[GIVEN TASK]
Copy each line below without leaving any out.

[INFORMATION SUPPLIED]
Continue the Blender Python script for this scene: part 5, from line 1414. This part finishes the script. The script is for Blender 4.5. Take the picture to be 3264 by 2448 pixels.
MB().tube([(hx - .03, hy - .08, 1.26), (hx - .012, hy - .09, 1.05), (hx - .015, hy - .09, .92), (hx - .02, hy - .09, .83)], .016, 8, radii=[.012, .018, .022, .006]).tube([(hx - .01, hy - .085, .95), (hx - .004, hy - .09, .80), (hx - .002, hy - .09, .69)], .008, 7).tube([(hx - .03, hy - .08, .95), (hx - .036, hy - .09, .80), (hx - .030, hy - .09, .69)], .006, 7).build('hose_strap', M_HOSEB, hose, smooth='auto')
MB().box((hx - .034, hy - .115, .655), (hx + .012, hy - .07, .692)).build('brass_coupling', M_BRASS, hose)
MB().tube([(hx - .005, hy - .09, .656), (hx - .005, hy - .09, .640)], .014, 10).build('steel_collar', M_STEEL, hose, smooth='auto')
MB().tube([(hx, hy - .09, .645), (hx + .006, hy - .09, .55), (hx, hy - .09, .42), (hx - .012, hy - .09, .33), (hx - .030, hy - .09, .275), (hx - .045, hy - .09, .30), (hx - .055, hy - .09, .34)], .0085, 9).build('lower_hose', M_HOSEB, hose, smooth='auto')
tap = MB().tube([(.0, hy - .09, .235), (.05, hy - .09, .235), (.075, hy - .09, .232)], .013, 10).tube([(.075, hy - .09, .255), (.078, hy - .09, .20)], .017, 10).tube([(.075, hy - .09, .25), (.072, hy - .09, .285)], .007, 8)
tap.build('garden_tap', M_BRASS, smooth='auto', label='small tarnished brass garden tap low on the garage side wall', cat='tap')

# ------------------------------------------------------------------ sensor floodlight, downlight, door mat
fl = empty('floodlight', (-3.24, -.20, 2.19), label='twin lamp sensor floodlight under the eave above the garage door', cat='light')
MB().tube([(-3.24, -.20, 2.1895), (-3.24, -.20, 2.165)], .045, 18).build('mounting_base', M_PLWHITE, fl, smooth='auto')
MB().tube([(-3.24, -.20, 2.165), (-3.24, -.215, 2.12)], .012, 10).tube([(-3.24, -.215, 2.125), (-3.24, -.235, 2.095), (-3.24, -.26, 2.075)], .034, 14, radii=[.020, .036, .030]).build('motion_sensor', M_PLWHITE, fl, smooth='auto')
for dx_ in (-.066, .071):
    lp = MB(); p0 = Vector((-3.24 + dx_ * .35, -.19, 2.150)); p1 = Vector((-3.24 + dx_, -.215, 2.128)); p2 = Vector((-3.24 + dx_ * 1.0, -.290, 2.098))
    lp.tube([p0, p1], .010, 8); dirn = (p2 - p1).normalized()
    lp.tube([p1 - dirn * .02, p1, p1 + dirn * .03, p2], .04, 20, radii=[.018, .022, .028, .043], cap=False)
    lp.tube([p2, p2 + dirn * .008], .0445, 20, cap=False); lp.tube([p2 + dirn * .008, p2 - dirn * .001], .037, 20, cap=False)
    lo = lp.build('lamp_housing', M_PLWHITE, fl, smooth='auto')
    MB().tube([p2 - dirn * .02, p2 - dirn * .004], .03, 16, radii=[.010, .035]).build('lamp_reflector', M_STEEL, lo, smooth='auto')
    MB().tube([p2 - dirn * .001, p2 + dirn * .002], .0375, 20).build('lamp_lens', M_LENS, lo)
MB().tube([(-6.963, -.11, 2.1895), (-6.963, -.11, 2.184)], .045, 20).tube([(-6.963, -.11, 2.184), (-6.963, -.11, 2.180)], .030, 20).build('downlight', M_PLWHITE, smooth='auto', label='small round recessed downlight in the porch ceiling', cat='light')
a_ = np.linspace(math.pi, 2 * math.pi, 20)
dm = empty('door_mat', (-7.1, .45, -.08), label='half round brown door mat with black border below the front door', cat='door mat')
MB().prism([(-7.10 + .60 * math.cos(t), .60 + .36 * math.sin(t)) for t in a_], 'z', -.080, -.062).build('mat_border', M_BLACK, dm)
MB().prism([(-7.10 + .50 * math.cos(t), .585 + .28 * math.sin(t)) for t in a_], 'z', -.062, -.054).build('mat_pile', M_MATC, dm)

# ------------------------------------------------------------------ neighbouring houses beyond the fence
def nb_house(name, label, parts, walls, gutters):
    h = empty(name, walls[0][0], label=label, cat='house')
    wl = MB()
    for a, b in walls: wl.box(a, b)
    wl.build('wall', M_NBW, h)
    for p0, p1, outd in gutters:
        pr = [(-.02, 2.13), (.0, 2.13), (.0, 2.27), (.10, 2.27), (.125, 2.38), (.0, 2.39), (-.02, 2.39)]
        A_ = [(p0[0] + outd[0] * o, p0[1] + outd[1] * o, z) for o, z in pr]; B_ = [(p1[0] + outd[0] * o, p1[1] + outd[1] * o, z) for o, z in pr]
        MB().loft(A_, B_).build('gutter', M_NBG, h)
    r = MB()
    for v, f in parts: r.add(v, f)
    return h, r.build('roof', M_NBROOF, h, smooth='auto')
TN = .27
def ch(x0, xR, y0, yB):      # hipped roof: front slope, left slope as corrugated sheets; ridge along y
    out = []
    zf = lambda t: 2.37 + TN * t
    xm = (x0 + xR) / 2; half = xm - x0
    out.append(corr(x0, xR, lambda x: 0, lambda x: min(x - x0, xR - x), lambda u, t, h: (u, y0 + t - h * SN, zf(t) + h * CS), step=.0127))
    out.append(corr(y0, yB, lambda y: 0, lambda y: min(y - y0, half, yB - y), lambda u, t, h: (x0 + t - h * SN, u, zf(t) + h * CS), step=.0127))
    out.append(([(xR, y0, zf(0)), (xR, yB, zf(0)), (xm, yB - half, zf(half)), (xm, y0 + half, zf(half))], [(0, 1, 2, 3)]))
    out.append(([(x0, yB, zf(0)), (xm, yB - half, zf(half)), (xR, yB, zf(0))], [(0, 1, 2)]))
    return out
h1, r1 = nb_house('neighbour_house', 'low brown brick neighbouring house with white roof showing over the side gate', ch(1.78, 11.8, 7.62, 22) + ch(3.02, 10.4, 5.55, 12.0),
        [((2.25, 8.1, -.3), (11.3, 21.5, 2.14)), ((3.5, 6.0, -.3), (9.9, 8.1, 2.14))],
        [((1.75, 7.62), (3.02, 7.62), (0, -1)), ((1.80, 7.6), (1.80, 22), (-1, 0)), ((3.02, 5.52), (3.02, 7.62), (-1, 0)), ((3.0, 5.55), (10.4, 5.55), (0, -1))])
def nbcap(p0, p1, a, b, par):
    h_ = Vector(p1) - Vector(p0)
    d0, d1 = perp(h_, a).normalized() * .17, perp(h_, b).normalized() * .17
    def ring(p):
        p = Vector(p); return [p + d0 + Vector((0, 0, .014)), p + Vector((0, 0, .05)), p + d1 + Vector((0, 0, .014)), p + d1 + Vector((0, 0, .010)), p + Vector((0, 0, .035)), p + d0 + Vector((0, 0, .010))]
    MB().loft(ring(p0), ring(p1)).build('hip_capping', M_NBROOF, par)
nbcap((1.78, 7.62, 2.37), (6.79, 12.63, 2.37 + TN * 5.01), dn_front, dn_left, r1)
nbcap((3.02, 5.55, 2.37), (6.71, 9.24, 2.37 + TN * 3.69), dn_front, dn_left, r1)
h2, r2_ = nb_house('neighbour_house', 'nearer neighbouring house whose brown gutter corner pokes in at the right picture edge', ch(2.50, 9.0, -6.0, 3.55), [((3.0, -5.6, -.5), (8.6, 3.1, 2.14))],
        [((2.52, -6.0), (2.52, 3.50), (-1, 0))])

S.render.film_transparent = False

[OUTPUT OF THE EXERCISE]
Continue the Blender Python script for this scene: part 5, from line 1414. This part finishes the script. The script is for Blender 4.5. Take the picture to be 3264 by 2448 pixels.
MB().tube([(hx - .03, hy - .08, 1.26), (hx - .012, hy - .09, 1.05), (hx - .015, hy - .09, .92), (hx - .02, hy - .09, .83)], .016, 8, radii=[.012, .018, .022, .006]).tube([(hx - .01, hy - .085, .95), (hx - .004, hy - .09, .80), (hx - .002, hy - .09, .69)], .008, 7).tube([(hx - .03, hy - .08, .95), (hx - .036, hy - .09, .80), (hx - .030, hy - .09, .69)], .006, 7).build('hose_strap', M_HOSEB, hose, smooth='auto')
MB().box((hx - .034, hy - .115, .655), (hx + .012, hy - .07, .692)).build('brass_coupling', M_BRASS, hose)
MB().tube([(hx - .005, hy - .09, .656), (hx - .005, hy - .09, .640)], .014, 10).build('steel_collar', M_STEEL, hose, smooth='auto')
MB().tube([(hx, hy - .09, .645), (hx + .006, hy - .09, .55), (hx, hy - .09, .42), (hx - .012, hy - .09, .33), (hx - .030, hy - .09, .275), (hx - .045, hy - .09, .30), (hx - .055, hy - .09, .34)], .0085, 9).build('lower_hose', M_HOSEB, hose, smooth='auto')
tap = MB().tube([(.0, hy - .09, .235), (.05, hy - .09, .235), (.075, hy - .09, .232)], .013, 10).tube([(.075, hy - .09, .255), (.078, hy - .09, .20)], .017, 10).tube([(.075, hy - .09, .25), (.072, hy - .09, .285)], .007, 8)
tap.build('garden_tap', M_BRASS, smooth='auto', label='small tarnished brass garden tap low on the garage side wall', cat='tap')

# ------------------------------------------------------------------ sensor floodlight, downlight, door mat
fl = empty('floodlight', (-3.24, -.20, 2.19), label='twin lamp sensor floodlight under the eave above the garage door', cat='light')
MB().tube([(-3.24, -.20, 2.1895), (-3.24, -.20, 2.165)], .045, 18).build('mounting_base', M_PLWHITE, fl, smooth='auto')
MB().tube([(-3.24, -.20, 2.165), (-3.24, -.215, 2.12)], .012, 10).tube([(-3.24, -.215, 2.125), (-3.24, -.235, 2.095), (-3.24, -.26, 2.075)], .034, 14, radii=[.020, .036, .030]).build('motion_sensor', M_PLWHITE, fl, smooth='auto')
for dx_ in (-.066, .071):
    lp = MB(); p0 = Vector((-3.24 + dx_ * .35, -.19, 2.150)); p1 = Vector((-3.24 + dx_, -.215, 2.128)); p2 = Vector((-3.24 + dx_ * 1.0, -.290, 2.098))
    lp.tube([p0, p1], .010, 8); dirn = (p2 - p1).normalized()
    lp.tube([p1 - dirn * .02, p1, p1 + dirn * .03, p2], .04, 20, radii=[.018, .022, .028, .043], cap=False)
    lp.tube([p2, p2 + dirn * .008], .0445, 20, cap=False); lp.tube([p2 + dirn * .008, p2 - dirn * .001], .037, 20, cap=False)
    lo = lp.build('lamp_housing', M_PLWHITE, fl, smooth='auto')
    MB().tube([p2 - dirn * .02, p2 - dirn * .004], .03, 16, radii=[.010, .035]).build('lamp_reflector', M_STEEL, lo, smooth='auto')
    MB().tube([p2 - dirn * .001, p2 + dirn * .002], .0375, 20).build('lamp_lens', M_LENS, lo)
MB().tube([(-6.963, -.11, 2.1895), (-6.963, -.11, 2.184)], .045, 20).tube([(-6.963, -.11, 2.184), (-6.963, -.11, 2.180)], .030, 20).build('downlight', M_PLWHITE, smooth='auto', label='small round recessed downlight in the porch ceiling', cat='light')
a_ = np.linspace(math.pi, 2 * math.pi, 20)
dm = empty('door_mat', (-7.1, .45, -.08), label='half round brown door mat with black border below the front door', cat='door mat')
MB().prism([(-7.10 + .60 * math.cos(t), .60 + .36 * math.sin(t)) for t in a_], 'z', -.080, -.062).build('mat_border', M_BLACK, dm)
MB().prism([(-7.10 + .50 * math.cos(t), .585 + .28 * math.sin(t)) for t in a_], 'z', -.062, -.054).build('mat_pile', M_MATC, dm)

# ------------------------------------------------------------------ neighbouring houses beyond the fence
def nb_house(name, label, parts, walls, gutters):
    h = empty(name, walls[0][0], label=label, cat='house')
    wl = MB()
    for a, b in walls: wl.box(a, b)
    wl.build('wall', M_NBW, h)
    for p0, p1, outd in gutters:
        pr = [(-.02, 2.13), (.0, 2.13), (.0, 2.27), (.10, 2.27), (.125, 2.38), (.0, 2.39), (-.02, 2.39)]
        A_ = [(p0[0] + outd[0] * o, p0[1] + outd[1] * o, z) for o, z in pr]; B_ = [(p1[0] + outd[0] * o, p1[1] + outd[1] * o, z) for o, z in pr]
        MB().loft(A_, B_).build('gutter', M_NBG, h)
    r = MB()
    for v, f in parts: r.add(v, f)
    return h, r.build('roof', M_NBROOF, h, smooth='auto')
TN = .27
def ch(x0, xR, y0, yB):      # hipped roof: front slope, left slope as corrugated sheets; ridge along y
    out = []
    zf = lambda t: 2.37 + TN * t
    xm = (x0 + xR) / 2; half = xm - x0
    out.append(corr(x0, xR, lambda x: 0, lambda x: min(x - x0, xR - x), lambda u, t, h: (u, y0 + t - h * SN, zf(t) + h * CS), step=.0127))
    out.append(corr(y0, yB, lambda y: 0, lambda y: min(y - y0, half, yB - y), lambda u, t, h: (x0 + t - h * SN, u, zf(t) + h * CS), step=.0127))
    out.append(([(xR, y0, zf(0)), (xR, yB, zf(0)), (xm, yB - half, zf(half)), (xm, y0 + half, zf(half))], [(0, 1, 2, 3)]))
    out.append(([(x0, yB, zf(0)), (xm, yB - half, zf(half)), (xR, yB, zf(0))], [(0, 1, 2)]))
    return out
h1, r1 = nb_house('neighbour_house', 'low brown brick neighbouring house with white roof showing over the side gate', ch(1.78, 11.8, 7.62, 22) + ch(3.02, 10.4, 5.55, 12.0),
        [((2.25, 8.1, -.3), (11.3, 21.5, 2.14)), ((3.5, 6.0, -.3), (9.9, 8.1, 2.14))],
        [((1.75, 7.62), (3.02, 7.62), (0, -1)), ((1.80, 7.6), (1.80, 22), (-1, 0)), ((3.02, 5.52), (3.02, 7.62), (-1, 0)), ((3.0, 5.55), (10.4, 5.55), (0, -1))])
def nbcap(p0, p1, a, b, par):
    h_ = Vector(p1) - Vector(p0)
    d0, d1 = perp(h_, a).normalized() * .17, perp(h_, b).normalized() * .17
    def ring(p):
        p = Vector(p); return [p + d0 + Vector((0, 0, .014)), p + Vector((0, 0, .05)), p + d1 + Vector((0, 0, .014)), p + d1 + Vector((0, 0, .010)), p + Vector((0, 0, .035)), p + d0 + Vector((0, 0, .010))]
    MB().loft(ring(p0), ring(p1)).build('hip_capping', M_NBROOF, par)
nbcap((1.78, 7.62, 2.37), (6.79, 12.63, 2.37 + TN * 5.01), dn_front, dn_left, r1)
nbcap((3.02, 5.55, 2.37), (6.71, 9.24, 2.37 + TN * 3.69), dn_front, dn_left, r1)
h2, r2_ = nb_house('neighbour_house', 'nearer neighbouring house whose brown gutter corner pokes in at the right picture edge', ch(2.50, 9.0, -6.0, 3.55), [((3.0, -5.6, -.5), (8.6, 3.1, 2.14))],
        [((2.52, -6.0), (2.52, 3.50), (-1, 0))])

S.render.film_transparent = False